APL Materials (Apr 2020)
Exhaustive and informatics-aided search for fast Li-ion conductor with NASICON-type structure using material simulation and Bayesian optimization
Abstract
Currently, NASICON-type LiZr2(PO4)3 (LZP)-related materials are attracting attention as solid electrolytes. There are experimental reports that Li-ion conductivity can be improved by doping a small amount of Ca or Y into stoichiometric LZP. In previous studies, doping with only one element having a narrow search space has been attempted, and thus, further improvement of the Li-ion conductivity is conceivable by using multi-element doping. When multi-element doping is attempted, because the search space becomes enormous, it is necessary to evaluate the Li-ion conductivity using a low-cost method.

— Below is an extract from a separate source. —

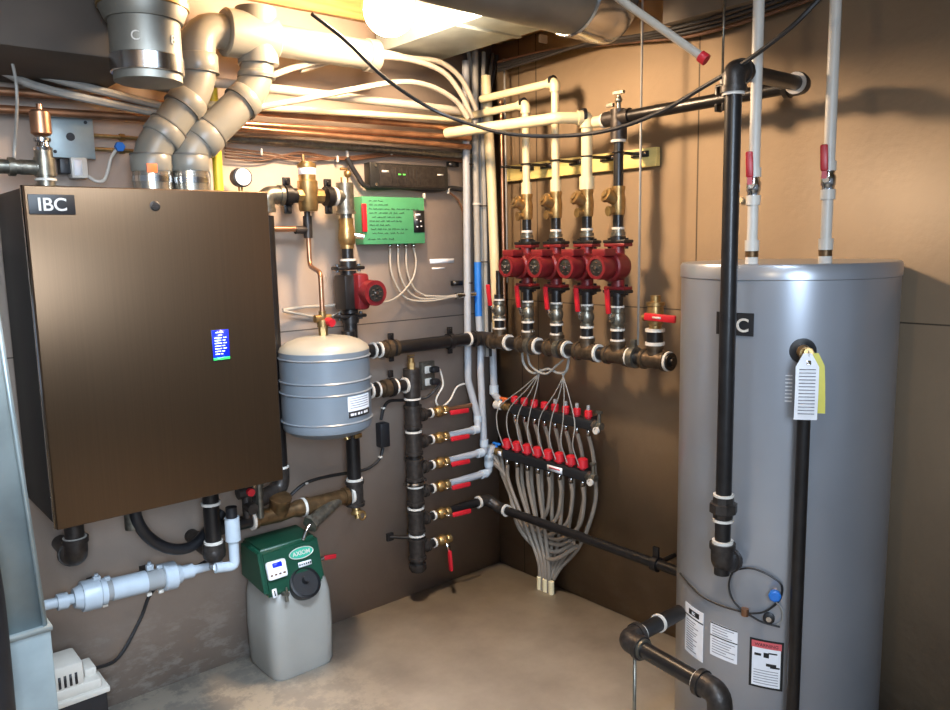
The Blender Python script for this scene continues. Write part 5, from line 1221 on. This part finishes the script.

Here, force-field molecular dynamics using a bond valence force field (BVFF) approach was performed to evaluate the Li-ion conductivity. We confirmed that the Li-ion conductivity of stoichiometric LZP derived from BVFF (6.2 × 10−6 S/cm) has good agreement with the first principle calculation result (5.0 × 10−6 S/cm). Our results suggest that the Li-ion conductivity can be further improved by simultaneously doping LZP with Ca and Y [6.1 × 10−5 S/cm, Li35/32Ca1/32Y1/32Zr31/16(PO4)3]. In addition, Bayesian optimization, which is an informatics approach, was performed using exhaustively computed conduction property datasets in order to validate efficient materials search. The averages for Bayesian optimization over 1000 trials show that the optimal composition can be found about seven times faster than by random search.